Project based or competitive funds are distrubuted by the National Research, Development and innovation Office (NKFIH). A formerly autonomous institution that came to be placed under the supervision of the ministry last year, where with the same pen stroke its president Dr. József Pálinkás, the former head of the academy was removed from the his duties.
Considering that the Academy has been criticised on several occasions for being politically active and presenting research results that do not support government policies it would be obscene to assume that the chances of them winning in such a competition are fair or even real.
For an example just earlier this year new research insititutions were created whose mission is to perform research in social sciences and humanities serving government ideologies, focusing on fields that are already covered by research instituttes of the Academy.

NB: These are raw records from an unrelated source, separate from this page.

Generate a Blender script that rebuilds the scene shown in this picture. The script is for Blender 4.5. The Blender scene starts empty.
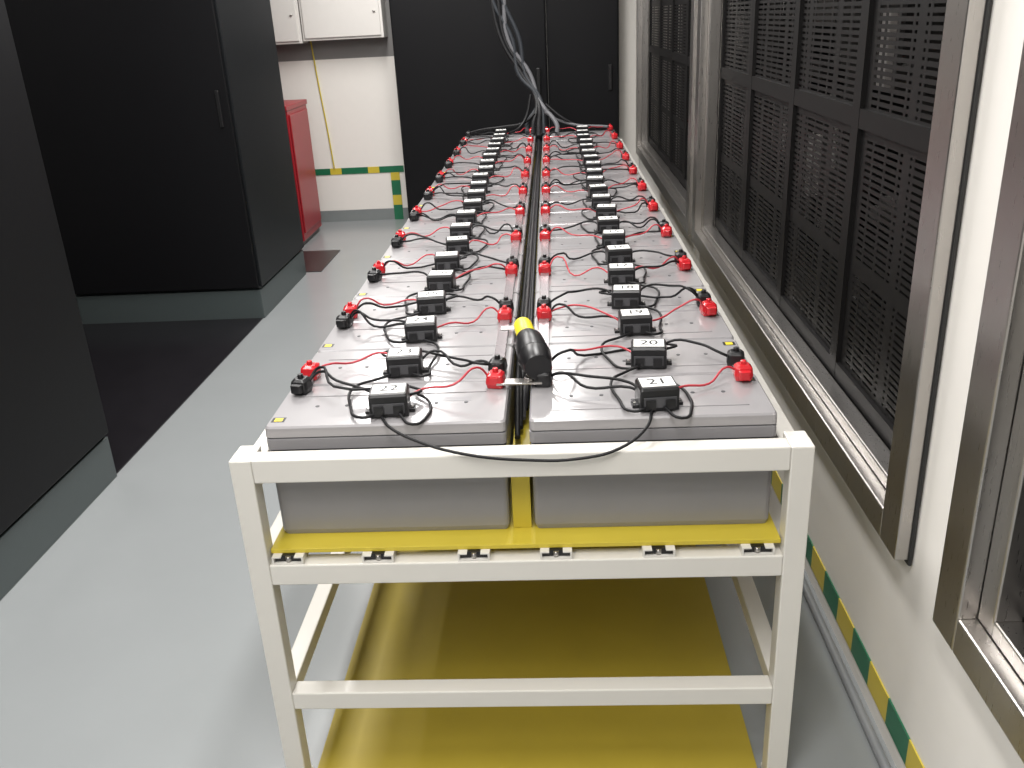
import bpy, bmesh, math, random
from mathutils import Vector, Matrix
random.seed(4)
S=bpy.context.scene
COL=bpy.context.collection
try:
    S.view_settings.view_transform='Standard'
except Exception: pass

# ------------------------------------------------------------ materials
def mat(name,col,rough=.5,metal=0.,spec=.5,noise=None,bump=0,coat=0,nscale=20,emit=None,crough=.08):
    m=bpy.data.materials.new(name); m.use_nodes=True
    nt=m.node_tree; b=nt.nodes['Principled BSDF']
    b.inputs['Base Color'].default_value=(*col,1)
    b.inputs['Roughness'].default_value=rough
    b.inputs['Metallic'].default_value=metal
    b.inputs['Specular IOR Level'].default_value=spec
    b.inputs['Coat Weight'].default_value=coat
    b.inputs['Coat Roughness'].default_value=crough
    tc=nt.nodes.new('ShaderNodeTexCoord')
    n=nt.nodes.new('ShaderNodeTexNoise'); n.inputs['Scale'].default_value=nscale; n.inputs['Detail'].default_value=5
    nt.links.new(tc.outputs['Object'],n.inputs['Vector'])
    if noise:
        r=nt.nodes.new('ShaderNodeMixRGB'); r.blend_type='MIX'
        r.inputs[1].default_value=(*[c*(1-noise) for c in col],1); r.inputs[2].default_value=(*[min(1,c*(1+noise)) for c in col],1)
        nt.links.new(n.outputs['Fac'],r.inputs[0]); nt.links.new(r.outputs[0],b.inputs['Base Color'])
    if bump:
        bp=nt.nodes.new('ShaderNodeBump'); bp.inputs['Strength'].default_value=bump; bp.inputs['Distance'].default_value=.01
        nt.links.new(n.outputs['Fac'],bp.inputs['Height']); nt.links.new(bp.outputs[0],b.inputs['Normal'])
    if emit:
        b.inputs['Emission Color'].default_value=(*emit[:3],1); b.inputs['Emission Strength'].default_value=emit[3]
    return m
M={}
M['floor']=mat('epoxy_floor',(.268,.284,.288),.26,noise=.05,nscale=3,coat=.4,crough=.2)
M['wall']=mat('wall_paint',(.77,.745,.70),.6,noise=.02)
M['wallgrey']=mat('wall_grey_upper',(.20,.195,.19),.6,noise=.02)  # darker grey tone for the upper left of the far wall
M['ceil']=mat('ceiling_paint',(.65,.65,.63),.7,noise=.02)
M['skirt']=mat('skirting_grey',(.20,.22,.22),.4,noise=.05)
M['black']=mat('black_powdercoat',(.0040,.0040,.0050),.5,spec=.2,noise=.1,nscale=60,bump=.02)
M['blackside']=mat('black_side_panel',(.007,.008,.0095),.45,spec=.25,noise=.1,nscale=40,bump=.02)
M['panelblk']=mat('panel_black',(.007,.0065,.0065),.5,spec=.2)
M['plinth']=mat('grey_plinth',(.062,.077,.078),.4,noise=.05)
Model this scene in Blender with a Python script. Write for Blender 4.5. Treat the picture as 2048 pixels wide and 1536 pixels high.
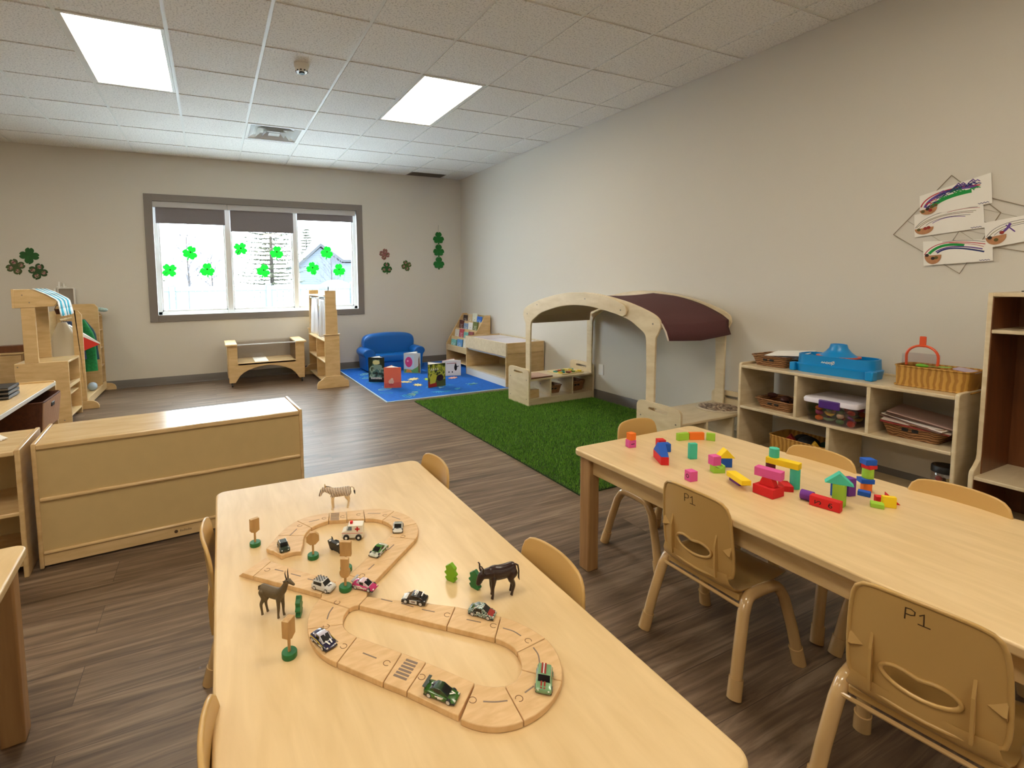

It is due to these parallel structures that the MTA becomes truly defenseless in this fight, as those most likely will retain the majority of these funds, and thereby make independent research a fairytail.
One cannot not see the reaccuring patterns of concentration left behind on the blody trale of powerlust. Formerly independent or autonimous institutions are systematically knocked down and transfered into outlets for the party’s ideology and propaganda. A similiar road let down the way to the media monopoly, the curruption in public investment or the proposed changes in the judiciary system.
The notion of free thoughts seems to be a particularly itchy thorn in the eyes of authority as hungarian academic freedom has suffered a tremendous amount in the last decade. Starting with ceasing the budget of the universities, followed by demoliting the working conditions necessary for the CEU, after wich gender studies got prohibited, and now apparently even scientists follow a propostious goal with their western-liberal ideas.
No cost is high enough for Victor Orban’s party to reconsider their egocentric actions, or to show some remorse for the liberties beeing dispatched.
To the protests which turned the capital on its head with thousand of demonstraters the prime minister wrote an open letter claiming that no ideological changes will accure inside the MTA and the new ELKH, and all changes are strictly necessary means to help the economy.
„You have misunderstood me. You are under arrest certainly, but that not need to hinder you from going about your business.
Nor will you be prevented from leading your ordinary life.”
-Franc Kafka, The trial
The only question left is wether the take-over is fueled by motivations to fight reality or genuene paranoia, but either way it does not change the state we are in or what the consequences will be.